▶ **JOB**: Write out the listing, please, but only from its first line through the line containing "tag(link('gravel', V, Fc, M_rub, col=cc, smooth=False), 'loose", exactly as given and without pictures.

#### AVAILABLE DATA

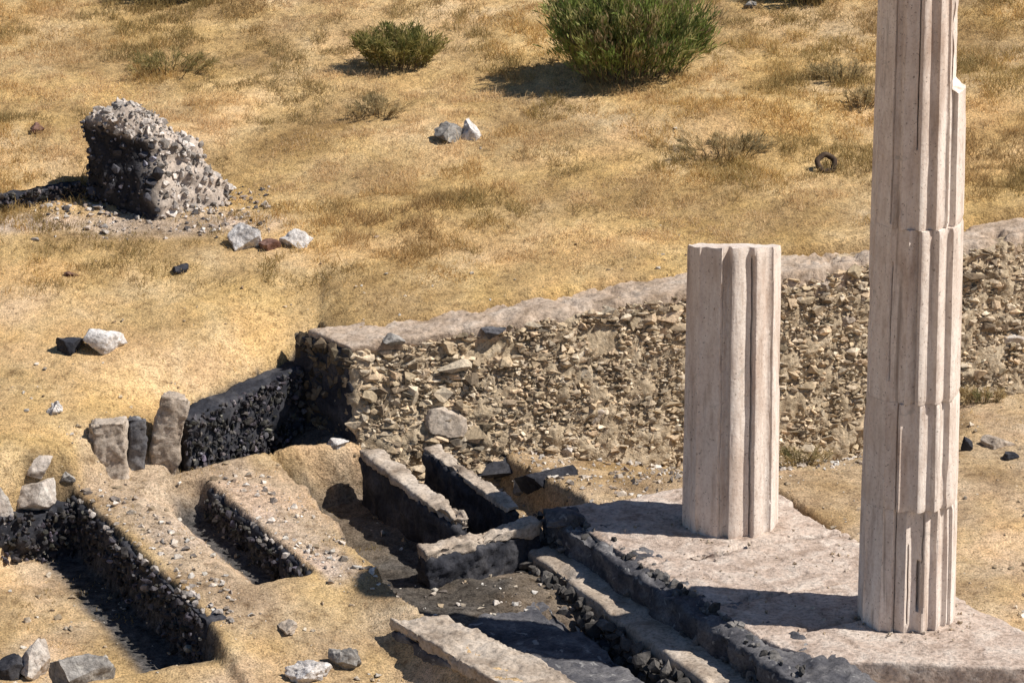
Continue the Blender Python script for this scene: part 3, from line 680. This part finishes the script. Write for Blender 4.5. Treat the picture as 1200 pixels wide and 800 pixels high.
parts = [gravel(5200, (-9.5, 5.2, -8, 5.2), t_low, 81, .010, .055, [(.46, .36, .25), (.55, .47, .37), (.36, .28, .19), (.6, .55, .48)]),
         gravel(9000, (-9, 4, -6, 5), t_rim, 82, .012, .06, [(.52, .45, .38), (.62, .56, .5), (.38, .31, .25), (.7, .66, .61), (.2, .17, .15)]),
         gravel(2600, (B[0] - 1.6, B[0] + 1.6, B[1] - 1.0, B[1] + .8), lambda x, y, r: r.random(len(x)) < np.exp(-(((x - B[0]) / 1.2) ** 2 + ((y - B[1] - .1) / .6) ** 2)), 85, .01, .06, [(.5, .42, .35), (.6, .53, .47), (.3, .24, .2), (.68, .63, .58), (.1, .09, .09)]),
         gravel(2600, (-9.5, 0, -1, 9), t_up, 83, .008, .04, [(.5, .4, .28), (.6, .52, .42), (.3, .22, .15), (.66, .6, .52)])]
rg = np.random.default_rng(86); n_ = 1500; u_ = rg.uniform(-1.4, 1.15, n_); v_ = rg.uniform(-1.2, 4.6, n_); x_, y_ = xy(u_, v_); k_ = (rg.random(n_) < .18 + .8 * np.exp(-(np.minimum(np.hypot(x_, y_), np.hypot(x_ - T[0], y_ - T[1])) - .6) ** 2 / .02)) & (v_ < 3.9 + .55 * (u_ + .5)); x_, y_ = x_[k_], y_[k_]
s_ = .006 + .022 * rg.random(len(x_)) ** 3; parts.append((np.stack([x_, y_, s_ * .2], 1), s_[:, None] * rg.uniform(.6, 1.3, (len(x_), 3)), np.array([(.5, .41, .32), (.36, .28, .2), (.6, .52, .44)])[rg.integers(3, size=len(x_))]))
V, Fc, cc = stones_mesh(np.concatenate([p[0] for p in parts]), np.concatenate([p[1] for p in parts]), np.concatenate([p[2] for p in parts]), 84, small=True)
tag(link('gravel', V, Fc, M_rub, col=cc, smooth=False), 'loose pale gravel and stone chips strewn over the bare soil', 'gravel', kind='stuff')

# ------------------------------------------------------------------ dry grass
def blades(x, y, z, h, w, lean, col, seed):
    r = np.random.default_rng(seed); n = len(x); a = r.uniform(0, 2 * np.pi, n); f = r.uniform(-.9, .9, n)
    dx, dy = np.cos(a) * lean * h, np.sin(a) * lean * h; wx, wy = np.cos(f) * w / 2, np.sin(f) * w / 2
    b = np.stack([x, y, z - .01], 1); wv = np.stack([wx, wy, 0 * wx], 1)
    mid = b + np.stack([dx * .35, dy * .35, h * .58], 1); tip = b + np.stack([dx, dy, h * np.clip(1 - .25 * lean, .3, 1)], 1)
    V = np.stack([b - wv, b + wv, mid + wv * .8, mid - wv * .8, tip], 1).reshape(-1, 3)
    i = np.arange(n) * 5
    F3 = np.concatenate([np.stack([i, i + 1, i + 2], 1), np.stack([i, i + 2, i + 3], 1), np.stack([i + 3, i + 2, i + 4], 1)])
    return V, F3, np.repeat(col, 5, 0)
STRAW = np.array([(.76, .55, .26), (.68, .46, .19), (.82, .64, .36), (.58, .38, .16), (.66, .48, .20), (.40, .27, .11), (.80, .56, .30)])
def grass_field(n, box, seed, low=False):
    r = np.random.default_rng(seed); x = r.uniform(box[0], box[1], n); y = r.uniform(box[2], box[3], n)
    m = upmask(x, y); q = f2(x, y, .7, 3, 90); q2 = f2(x, y, 2.6, 3, 91); q3 = f2(x, y, .28, 2, 92)
    hillside = sm(-.6, .9, (y - 5.2) - .10 * x + .25 * np.minimum(x + 4, 0) * .0 + .9 * q)   # bare strip above the bank and wall
    leftbare = sm(-3.2, -4.8, x) * sm(8.2, 6.0, y)
    den = np.where(m > .75, np.clip(.30 + .75 * hillside + .3 * q2 - .45 * leftbare, .10, 1), np.clip(.05 + .35 * (q2 + .3 * q), 0, .3) * (m < .1))
    cl = f2(x, y, 3.6, 2, 98); den = den * np.clip(.45 + 1.7 * cl, .08, 1.3)
    u, v = uv(x, y)
    den = den * (1 - .97 * ((u > -4.25) & (u < 1.15) & (v > -1.5) & (m < .5)))
    f = np.interp(x, PX, PY); onwall = (x > -4.9) & (y > f - .1) & (y < f + .86); den = np.where(onwall, 0, den)
    g0 = ground(185, 250); den = np.where(((x - g0[0]) / 1.0) ** 2 + ((y - g0[1] - .2) / .75) ** 2 < 1, .03, den)
    k = r.random(n) < den; x, y, q, q2, q3, m, hs, cl = x[k], y[k], q[k], q2[k], q3[k], m[k], hillside[k], cl[k]
    n = len(x)
    h = (.025 + .07 * r.random(n) ** 1.8) * np.where(m > .5, (.55 + .75 * hs) * (1 + .8 * np.clip(q2, -.6, .9) + 1.1 * np.clip(cl, -.5, .8)), .7)
    tall = r.random(n) < .03 * hs; h = np.where(tall, h * 2.0, h)
    col = STRAW[r.integers(len(STRAW), size=n)] * np.array([1.0, .965, .86]) * r.uniform(.75, 1.2, (n, 1))
    olive = np.clip((q - .05) * 2.6, 0, .85)[:, None] * (r.random((n, 1)) < .75)
    col = col * (1 - olive) + np.array([(.36, .27, .10)]) * olive
    pk = np.clip((f2(x, y, .42, 3, 95) - .02) * 4, 0, .8)[:, None]; col = col * (1 - pk) + np.array([(.86, .64, .38)]) * pk * r.uniform(.8, 1.1, (n, 1)); h = h * (1 - .45 * pk[:, 0])
    br = np.clip((f2(x, y * 1.6, .55, 3, 97) + .02) * 5, 0, .9)[:, None] * (r.random((n, 1)) < .85); col = col * (1 - br) + np.array([(.33, .245, .10)]) * br * r.uniform(.7, 1.3, (n, 1)); h = h * (1 + .3 * br[:, 0])
    ru = np.clip((q3 - .15) * 2.0, 0, .5)[:, None]; col = col * (1 - ru) + np.array([(.52, .33, .17)]) * ru
    return blades(x, y, H(x, y), h, r.uniform(.004, .0095, n), r.uniform(.2, 1.7, n), col, seed + 1)
Vs, Fs, Cs = grass_field(820000, (-10.5, 5.8, -7, 15.2), 131)
V2, F2, C2 = grass_field(50000, (-24, 18, 2, 30), 133)
tag(link('dry_grass', np.concatenate([Vs, V2]), np.concatenate([Fs, F2 + len(Vs)]), M_grass, col=np.concatenate([Cs, C2]), smooth=False), 'golden dry grass covering the slope behind the wall', 'grass', kind='stuff')

# ------------------------------------------------------------------ shrubs
def leaves(C, D, L, Wd, col, seed):
    """narrow leaf blades at C pointing along D"""
    r = np.random.default_rng(seed); n = len(C); D = D / np.linalg.norm(D, axis=1)[:, None]
    t = np.cross(D, r.normal(size=(n, 3))); t /= np.linalg.norm(t, axis=1)[:, None]
    mid = C + D * (L * .45)[:, None]; tip = C + D * L[:, None] + np.array([0, 0, -.12]) * L[:, None]
    V = np.stack([C, mid + t * Wd[:, None] / 2, tip, mid - t * Wd[:, None] / 2], 1).reshape(-1, 3); i = np.arange(n) * 4
    return V, np.concatenate([np.stack([i, i + 1, i + 2], 1), np.stack([i, i + 2, i + 3], 1)]), np.repeat(col, 4, 0)
def shrub(name, px, py, w, h, d, n, cols, label, seed, ll=(.05, .14), lw=(.012, .024), upright=.8, group=None, twigs=40, sparse=1.):
    P = ground(px, py); P = P + np.array([0, d * .3, 0]); P[2] = H1(P[0], P[1])
    t = thing(name, tuple(P), label, 'shrub' if 'bush' not in name else 'bush', group); r = np.random.default_rng(seed); big = w > 2
    ns = max(12, n // 55); a = r.uniform(0, 2 * np.pi, ns); q = np.sqrt(r.random(ns)); bx = np.cos(a) * q * w * .30; by = np.sin(a) * q * d * .30
    top = np.stack([bx * 1.75 + r.normal(size=ns) * w * .03, by * 1.75 + r.normal(size=ns) * d * .03, h * np.sqrt(np.clip(1 - .62 * q ** 2, .05, 1)) * r.uniform(.42 if big else .62, 1.12, ns)], 1)
    base = np.stack([bx, by, -.05 + 0 * bx], 1)
    k = r.integers(ns, size=n); s = r.random(n) ** .55; s = .06 + .94 * s
    bend = np.array([0, 0, 1.]) * (s * (1 - s))[:, None] * h * .35
    C = base[k] * (1 - s)[:, None] + top[k] * s[:, None] + bend + r.normal(size=(n, 3)) * np.array([w, d, h]) * .022
    C[:, 2] = np.maximum(C[:, 2], .0)
    Dd = (top[k] - base[k]); Dd /= np.linalg.norm(Dd, axis=1)[:, None]; Dd = Dd * upright + r.normal(size=(n, 3)) * (1.1 - upright) + np.array([0, 0, .15])
    tone = np.array(cols)[r.integers(len(cols), size=ns)][k] * r.uniform(.7, 1.3, (n, 1))
    if big: dry = (r.random(ns) < .14)[k] | (r.random(n) < .06); tone[dry] = np.array((.42, .33, .18)) * r.uniform(.7, 1.2, (int(dry.sum()), 1))
    V, F3, cc = leaves(C, Dd, r.uniform(*ll, n), r.uniform(*lw, n), tone, seed + 1)
    link('foliage', V, F3, M_leaf, t, col=cc, smooth=False)
    V = []; Fc = []                                   # woody stems
    for m in range(min(ns, twigs)):
        b = len(V); rad = .006 + .004 * r.random()
        for s_ in (0, .3, .6, 1.):
            c = base[m] * (1 - s_) + top[m] * s_ * np.array([1, 1, .98]) + np.array([0, 0, s_ * (1 - s_) * h * .35])
            for e in range(4): V.append(c + rad * (1 - .7 * s_) * np.array([math.cos(e * 1.571), math.sin(e * 1.571), 0]))
        for l in range(3):
            for e in range(4): Fc.append([b + l * 4 + e, b + l * 4 + (e + 1) % 4, b + l * 4 + 4 + (e + 1) % 4, b + l * 4 + 4 + e])
    link('stems', np.array(V), Fc, M_twig, t)
    return t
GR = [(.25, .31, .085), (.31, .36, .10), (.16, .21, .06), (.40, .42, .14), (.52, .49, .21), (.09, .12, .04), (.22, .29, .075)]
shrub('green_bush', 738, 106, 2.25, 1.5, 1.3, 24000, GR, 'big dense dark green bush at the top of the grass slope', 141, (.07, .2), (.012, .024), .85)
shrub('green_bush', 468, 86, 1.25, .55, .8, 7000, [(.24, .22, .07), (.32, .28, .09), (.15, .165, .05), (.44, .36, .14)], 'small yellowish green bush left of the big bush', 142, (.05, .15), (.009, .018), .7)
shrub('green_bush', 945, 6, 1.3, .5, .7, 5500, GR + [(.15, .15, .05)], 'low green bush cut by the top edge beside the tall column', 143, (.05, .14), (.01, .02), .7)
shrub('green_bush', 205, 4, 1.6, .5, .7, 5000, [(.07, .075, .03), (.1, .1, .035), (.05, .055, .025)], 'dark low bush along the top edge above the rubble heap', 144, (.05, .14), (.01, .02), .7)
DRY = [(.46, .36, .19), (.54, .42, .22), (.36, .29, .15), (.64, .50, .28)]
dg = 'dry shrubs on the grass slope'
shrub('dry_shrub', 440, 140, 1.0, .24, .6, 1500, DRY, 'dry brown shrub below the small yellowish bush', 145, (.04, .12), (.006, .012), .6, dg)
shrub('dry_shrub', 985, 100, .95, .26, .6, 1500, DRY, 'dry grey-brown shrub just left of the top of the tall column', 146, (.04, .12), (.006, .012), .6, dg)
shrub('dry_shrub', 850, 190, 1.3, .28, .7, 1900, DRY + [(.3, .25, .14)], 'wide dry shrub above the short column', 147, (.05, .13), (.006, .012), .75, dg)
shrub('dry_shrub', 195, 92, 1.4, .24, .8, 1500, [(.42, .34, .15), (.34, .29, .12), (.50, .40, .18)], 'olive dry tuft above the rubble heap', 148, (.05, .14), (.006, .012), .7, dg)
shrub('dry_shrub', 1010, 130, .5, .22, .4, 1200, DRY, 'small dry shrub against the left side of the tall column', 149, (.04, .1), (.006, .012), .6, dg)
shrub('dry_shrub', 940, 545, .9, .22, .4, 1500, DRY + [(.2, .19, .08)], 'low dry weeds at the wall foot between the two columns', 150, (.03, .1), (.006, .011), .5)
shrub('dry_shrub', 1150, 475, .6, .2, .4, 1100, DRY + [(.2, .19, .08)], 'low olive weeds at the wall foot right of the tall column', 151, (.03, .1), (.006, .011), .5)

########

▶ **SOLUTION**:
Continue the Blender Python script for this scene: part 3, from line 680. This part finishes the script. Write for Blender 4.5. Treat the picture as 1200 pixels wide and 800 pixels high.
parts = [gravel(5200, (-9.5, 5.2, -8, 5.2), t_low, 81, .010, .055, [(.46, .36, .25), (.55, .47, .37), (.36, .28, .19), (.6, .55, .48)]),
         gravel(9000, (-9, 4, -6, 5), t_rim, 82, .012, .06, [(.52, .45, .38), (.62, .56, .5), (.38, .31, .25), (.7, .66, .61), (.2, .17, .15)]),
         gravel(2600, (B[0] - 1.6, B[0] + 1.6, B[1] - 1.0, B[1] + .8), lambda x, y, r: r.random(len(x)) < np.exp(-(((x - B[0]) / 1.2) ** 2 + ((y - B[1] - .1) / .6) ** 2)), 85, .01, .06, [(.5, .42, .35), (.6, .53, .47), (.3, .24, .2), (.68, .63, .58), (.1, .09, .09)]),
         gravel(2600, (-9.5, 0, -1, 9), t_up, 83, .008, .04, [(.5, .4, .28), (.6, .52, .42), (.3, .22, .15), (.66, .6, .52)])]
rg = np.random.default_rng(86); n_ = 1500; u_ = rg.uniform(-1.4, 1.15, n_); v_ = rg.uniform(-1.2, 4.6, n_); x_, y_ = xy(u_, v_); k_ = (rg.random(n_) < .18 + .8 * np.exp(-(np.minimum(np.hypot(x_, y_), np.hypot(x_ - T[0], y_ - T[1])) - .6) ** 2 / .02)) & (v_ < 3.9 + .55 * (u_ + .5)); x_, y_ = x_[k_], y_[k_]
s_ = .006 + .022 * rg.random(len(x_)) ** 3; parts.append((np.stack([x_, y_, s_ * .2], 1), s_[:, None] * rg.uniform(.6, 1.3, (len(x_), 3)), np.array([(.5, .41, .32), (.36, .28, .2), (.6, .52, .44)])[rg.integers(3, size=len(x_))]))
V, Fc, cc = stones_mesh(np.concatenate([p[0] for p in parts]), np.concatenate([p[1] for p in parts]), np.concatenate([p[2] for p in parts]), 84, small=True)
tag(link('gravel', V, Fc, M_rub, col=cc, smooth=False), 'loose pale gravel and stone chips strewn over the bare soil', 'gravel', kind='stuff')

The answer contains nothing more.